Caro Renato. Esta eleição democrática já aconteceu. O povo votou e democraticamente elegeu Dilma Rousseff para presidir o Brasil até 2018. Não precisamos nem devemos pensar em exigir novas eleições. Devemos exigir sim o cumprimento da Constituição. Foi provado que Dilma não cometeu o crime pelo qual foi afastada, então a luta deverá ser pelo retorno da Presidenta eleita. Dilma já! Volta Querida!
1000x0 pro Wagner contra Temer. Parece aula pra um daquele alunos bonitos, mesóclisos, que frequenta escola só pra paquerar, sentam na última fileira. Precisa explicar o porquê do medo ?
O nocaute já tinha acontecido. Agora foi que nem bater em bêbado.
Este governo temeroso é uma desgraça, já passou do ponto da piada. Só imbecis covardes para defender estes golpistas.
Wagner Moura, você me representa!
O ponto critico, nao é mais se este governo ira' fracassar. Nao ha' mais duvida quanto a isso, ele vai fracassar. A grande batalha da sociedade, a partir de agora, é garantir um processo politico eleitoral democratico para 2018. E, como disse o Renato acima, toda a ajuda da classe artistica, neste pleito, sera' bem vinda.

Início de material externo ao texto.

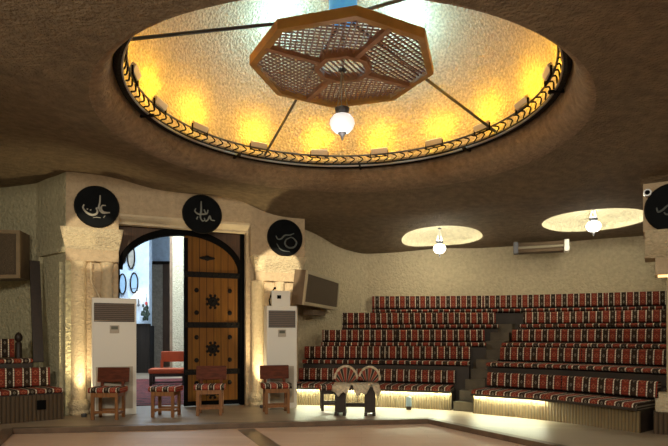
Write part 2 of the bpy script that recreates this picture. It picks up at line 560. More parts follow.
# ------------------------------------------------------------------ rows (plan curves of the backrest fronts)
BT = [0.64, 1.06, 1.385, 1.742, 2.17]            # backrest tops
ST = [0.39, 0.80, 1.135, 1.49, 1.84]             # seat pad tops
def bulge(L, R, b, ext=0.0):
    L, R = Vector(L), Vector(R)
    d = (R - L); n = Vector((-d.y, d.x)).normalized()
    pts = [L, (L + R) / 2 + n * b, R]
    if ext:
        e = (R - pts[1]).normalized()
        e2 = Vector((e.x * math.cos(-0.12) - e.y * math.sin(-0.12), e.x * math.sin(-0.12) + e.y * math.cos(-0.12)))
        pts.append(R + e2 * ext)
    return resample([tuple(p) for p in pts], 41)
BL = [bulge((-0.69, 10.5), (2.16, 9.75), 0.10), bulge((-0.59, 10.75), (2.56, 10.2), 0.08), bulge((-0.24, 10.95), (2.97, 10.72), 0.06), bulge((0.165, 11.25), (3.31, 11.13), 0.05)]
BR = [bulge((2.60, 9.30), (4.40, 7.42), 0.14), bulge((3.02, 9.95), (4.94, 8.18), 0.13, 0.7), bulge((3.45, 10.6), (5.46, 8.97), 0.12, 0.9), bulge((3.81, 11.0), (5.98, 9.75), 0.10, 1.0)]
B5 = resample([(0.87, 12.45), (3.30, 12.28), (5.06, 11.69), (6.68, 10.90), (7.7, 10.2)], 61)

# ------------------------------------------------------------------ ceiling with dome
DC = Vector((0.08, 6.0)); RD, ZR = 2.30, 3.87
CTRL = [(-4.25, 8.65, 3.87), (-5.1, 9.37, 3.90), (-6.5, 9.9, 3.92), (-2.4, 9.4, 3.72), (-0.5, 10.15, 3.44), (0.8, 12.5, 3.17), (3.3, 12.1, 3.27), (6.2, 10.9, 3.32), (7.5, 9.6, 3.36), (4.3, 7.2, 3.36), (5.5, 5, 3.40), (-5.5, 5.5, 3.74), (-6, 1, 3.6), (0, -2, 3.5), (6, 1.5, 3.4), (2, 9.6, 3.40), (-3.6, 3.4, 3.55), (3.6, 3.4, 3.42)]
REC = [(2.23, 11.3, 0.82, 0.34), (4.70, 9.85, 0.88, 0.36)]
def lip_z(a):
    s = math.sin(a)
    return 3.55 + 0.03 * s - 0.05 * math.cos(a)
def lip_r(a):
    return 2.60 + 0.17 * math.sin(a)
def base_ceil(x, y):
    w = s = 0.0
    for cx, cy, cz in CTRL:
        k = 1.0 / ((x - cx) ** 2 + (y - cy) ** 2 + 0.05) ** 1.5
        w += k; s += k * cz
    z = s / w
    r = math.hypot(x - DC.x, y - DC.y); a = math.atan2(y - DC.y, x - DC.x)
    t = (r - lip_r(a)) / 1.3
    t = min(1, max(0, t)); t = t * t * (3 - 2 * t)
    z = lip_z(a) * (1 - t) + z * t
    z += 0.008 * math.sin(2.1 * x + 0.7) * math.cos(1.7 * y) + 0.004 * math.sin(5.3 * x) * math.sin(4.1 * y + 1)
    return z

bm = bmesh.new()
NA = 720
radii = [0.0] + [0.0] * 0
rings = []
nr = 110
for j in range(nr + 1):
    ring = []
    for k in range(NA):
        a = 2 * PI * k / NA
        r = lip_r(a) + (12.5 - lip_r(a)) * (j / nr) ** 1.25
        x, y = DC.x + r * math.cos(a), DC.y + r * math.sin(a)
        up = 0.0
        for (rx, ry, rr, rh) in REC:
            d = math.hypot(x - rx, y - ry)
            if abs(d - rr) < 0.045:
                x, y = rx + (x - rx) / d * rr, ry + (y - ry) / d * rr
            elif d < rr:
                up = 0.9
        z = base_ceil(x, y) + up
        ring.append(bm.verts.new((x, y, z)))
    rings.append(ring)
for A, B in zip(rings, rings[1:]):
    for k in range(NA):
        q = (A[k].co + B[k].co) / 2
        d = -(q.x + 4.254) * math.sin(math.radians(22)) + (q.y - 8.65) * math.cos(math.radians(22))
        if d > 0.42 and q.x < -0.95 and not (q.x < -4.5 and q.y < 10.1):
            continue                      # the entrance room has its own higher ceiling
        bm.faces.new((A[k], A[(k + 1) % NA], B[(k + 1) % NA], B[k]))
for v in [v for v in bm.verts if not v.link_faces]: bm.verts.remove(v)
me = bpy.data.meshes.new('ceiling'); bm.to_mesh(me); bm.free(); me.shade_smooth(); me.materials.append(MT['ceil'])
o = bpy.data.objects.new('ceiling', me); COL.objects.link(o)
tag(o, 'low brown rough stucco ceiling spreading around the big round dome opening', 'ceiling', kind='structure')

# flare from the ceiling lip up to the ring
bm = bmesh.new(); rings = []
for j in range(13):
    s = j / 12 * PI / 2
    ring = []
    for k in range(180):
        a = 2 * PI * k / 180
        rl, zl = lip_r(a), lip_z(a)
        r = RD + 0.03 + (rl - RD - 0.03) * (1 - math.cos(s))
        z = ZR + 0.06 - (ZR + 0.06 - zl) * math.sin(s)
        x, y = DC.x + r * math.cos(a), DC.y + r * math.sin(a)
        if j == 12: z = base_ceil(x, y)
        ring.append(bm.verts.new((x, y, z)))
    rings.append(ring)
for A, B in zip(rings, rings[1:]):
    for k in range(180):
        bm.faces.new((A[k], A[(k + 1) % 180], B[(k + 1) % 180], B[k]))
me = bpy.data.meshes.new('ceiling_flare'); bm.to_mesh(me); bm.free(); me.shade_smooth(); me.materials.append(MT['flare'])
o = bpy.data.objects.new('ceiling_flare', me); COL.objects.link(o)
tag(o, 'rounded stucco flare, painted lighter as if lit, around the edge of the dome opening', 'ceiling', kind='structure')

dome = MB()
prof = [(RD + 0.05, 0.0)] + [((RD + 0.05) * math.cos(t * PI / 2 / 28), 2.28 * math.sin(t * PI / 2 / 28)) for t in range(1, 28)] + [(0.02, 2.28)]
dome.lathe(prof, (DC.x, DC.y, ZR + 0.03), 96)
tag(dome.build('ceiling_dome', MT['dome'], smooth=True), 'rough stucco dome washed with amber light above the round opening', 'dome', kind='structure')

for i, (rx, ry, rr, rh) in enumerate(REC):
    bm = bmesh.new(); rings = []
    for j in range(11):
        ring = []
        for k in range(64):
            a = 2 * PI * k / 64
            r = rr * 1.0 * math.cos(j / 10 * PI / 2 * 0.99)
            x, y = rx + r * math.cos(a), ry + r * math.sin(a)
            ring.append(bm.verts.new((x, y, base_ceil(rx + rr * math.cos(a), ry + rr * math.sin(a)) + rh * math.sin(j / 10 * PI / 2) - 0.002)))
        rings.append(ring)
    for A, B in zip(rings, rings[1:]):
        for k in range(64):
            bm.faces.new((A[k], A[(k + 1) % 64], B[(k + 1) % 64], B[k]))
    bm.faces.new(rings[-1])
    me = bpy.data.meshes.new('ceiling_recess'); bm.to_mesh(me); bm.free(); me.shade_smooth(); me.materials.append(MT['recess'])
    o = bpy.data.objects.new('ceiling_recess', me); COL.objects.link(o)
    tag(o, ('pale lit round recess in the ceiling above the small pendant near the back corner', 'pale lit round recess in the ceiling nearest the right stone pier')[i], 'ceiling recess', kind='structure')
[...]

Só falta o indigitado cidadão que acha que artista deve ser burro, dizer que quem escreveu este ótimo texto foi um ghost writer e não Wagner Moura! E eu cada vez mais fã...
Concordo plenamente com vc Wagner Moura. FORA TEMER
Roberto Freire ministro da Cultura ? Vê se pode !
O mi$hell tá de sacanagem.
Bom texto, bem escrito, bem concatenado e, propositadamente, citando autores e categorias de pensamento que NENHUM dos membros do governo Drácula faz a menor ideia do que sejam ou signifiquem. Wagner Moura, claramente, não precisou plagiar nenhuma parte do seu discurso para conquistar autoridade com o que um discurso deve ter: argumentos.
No entanto, o debate é sempre bem vindo. O maior artista ao lado do golpe é um ator de filmes de sexo explicito. Que os artistas (intelectualidade?) a favor da reforma da previdência esgrimam seus argumentas, por assim dizer, pornográficos...
É notória a nulidade intelectual dos apoiadores do golpe. Seus movimentos descoordenados lembram muito o Carmona(do golpe venezuelano) e do Molina (na Espanha). Os militares da Redentora, apesar da truculência, eram menos hipócritas, menos entreguistas e mais sofisticados.